During a debate on policing, Mr Paisley said Northern Ireland had enough pressing concerns to be addressing at the moment, but "over the coming years" a number of key principles on policing must be established.
He recalled that the old unionist Stormont administration had control of justice and policing up until 1972 and that it was "right that unionists ought to be ambitious enough that we want one day in the future to regain control of this vital area of governance".
"We must maintain the position that we, as the largest single party and the dominant force in unionism, ought to have control over who gets any future justice and police portfolio," said Mr Paisley.

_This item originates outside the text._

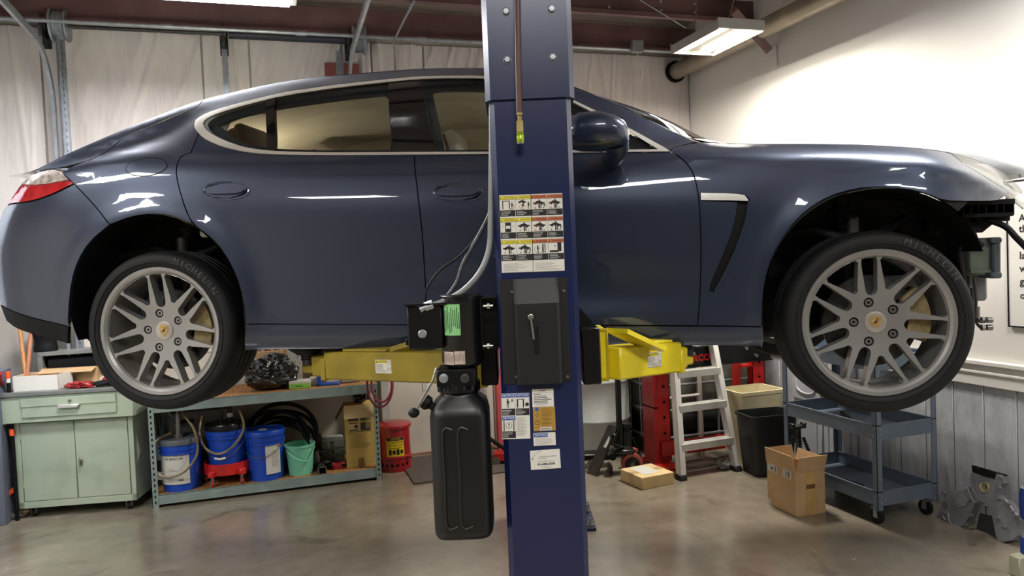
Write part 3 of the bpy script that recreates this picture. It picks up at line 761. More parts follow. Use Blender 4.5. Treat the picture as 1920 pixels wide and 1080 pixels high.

He said that the DUP had established a position where for "all time" the Assembly will by a weighted vote determine who the policing and justice minister should be - although Sinn Féin insists it has made no such agreement with the DUP.
"This means our choice of ministries is not affected by the allocation of this post, but we must ensure that we can veto who takes this position," he added.
"Finally, conference, we should insist that any devolution of policing and justice powers comes with a guarantee of the sums required to properly finance the police and the legal profession. This power must not be devolved if other services have to be made to suffer and pay for it," said Mr Paisley.
"The current police budget is over £100 million short and the justice budget is rarely even talked about by commentators, but the fact is the Northern Ireland legal aid bill is growing, and we must ensure that irrespective of devolution or otherwise, these areas of government are properly financed," he added.
Mr Paisley said the Executive and Assembly illustrated that Northern Ireland had prevailed after years of terror and could now emerge as a place that was politically stable and offered economic opportunity.
"Sinn Féin need to get their heads around the fact that when they signed up to the St Andrews agreement and a government with the DUP that they had signed away the prospect of ever uniting Ireland and have embraced a British state," he added.